Besser als Strafen sei es, den Jugendlichen in die Verantwortung zu nehmen und mit ihm gemeinsam Ziele und einzelne Schritte dorthin zu definieren, damit er wieder Erfolgserlebnisse haben könne. Wichtig sei, dass Eltern auch kleine Fortschritte anerkennen und dem Kind dann ein positives Feedback geben. Wenn das Kind sich bemühe und es wieder etwas besser laufe, könnten Eltern das auch belohnen.
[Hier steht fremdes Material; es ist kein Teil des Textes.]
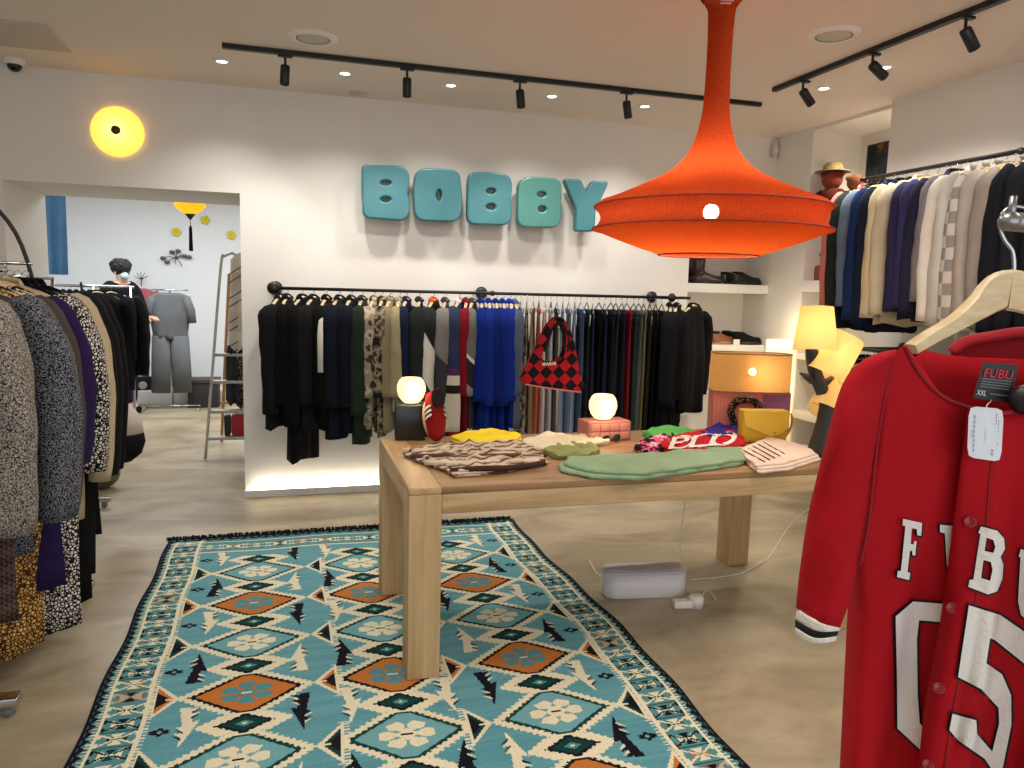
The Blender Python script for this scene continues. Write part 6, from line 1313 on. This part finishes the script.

Pädagogin Brosche aus dem bayerischen Friedberg rät, trotz allen Ärgers in der Schule weiterhin gemeinsam Dinge zu unternehmen, die Spaß machten. Ganz wichtig sei es, zwischen dem Ärger über die schlechten Noten und der Liebe zu dem Kind zu trennen. «Man sollte dem Kind zeigen, dass man es trotz der schlechten Schulnoten klasse findet und darauf vertraut, dass etwas aus ihm wird.»
Das bedeutet nicht, dass Eltern alles durchgehen lassen müssen.
Allerdings sollten ihre Maßnahmen keine Strafen sein, sondern nachvollziehbare Konsequenzen zum Schutz der Kinder, sagt Schniewind.
So habe etwa ein generelles Handy-Verbot als Strafe wenig Sinn und erzeuge nur Aggression. Hingegen könnten die Eltern beispielsweise nachts das Handy des Kindes an sich nehmen und ihm erklären, dass sie das tun, damit es den Schlaf bekommt, den es braucht.
Die Experten raten einmütig zu Gelassenheit, auch wenn das Kind ein Schuljahr wiederholen müsse oder gar der erstrebte Schulabschluss nicht erreicht werde. Es gebe genügend Möglichkeiten der Weiterbildung. «Bei den meisten fällt irgendwann der Groschen», beobachtet Schniewind. – Eine Erfahrung, die auch Heidemarie Brosche mit ihrem Sohn machte. Der musste wegen seines Durchhängers in der Pubertät zwar ein Schuljahr wiederholen. «Inzwischen hat er aber zwei Studienabschlüsse und einen guten Job.»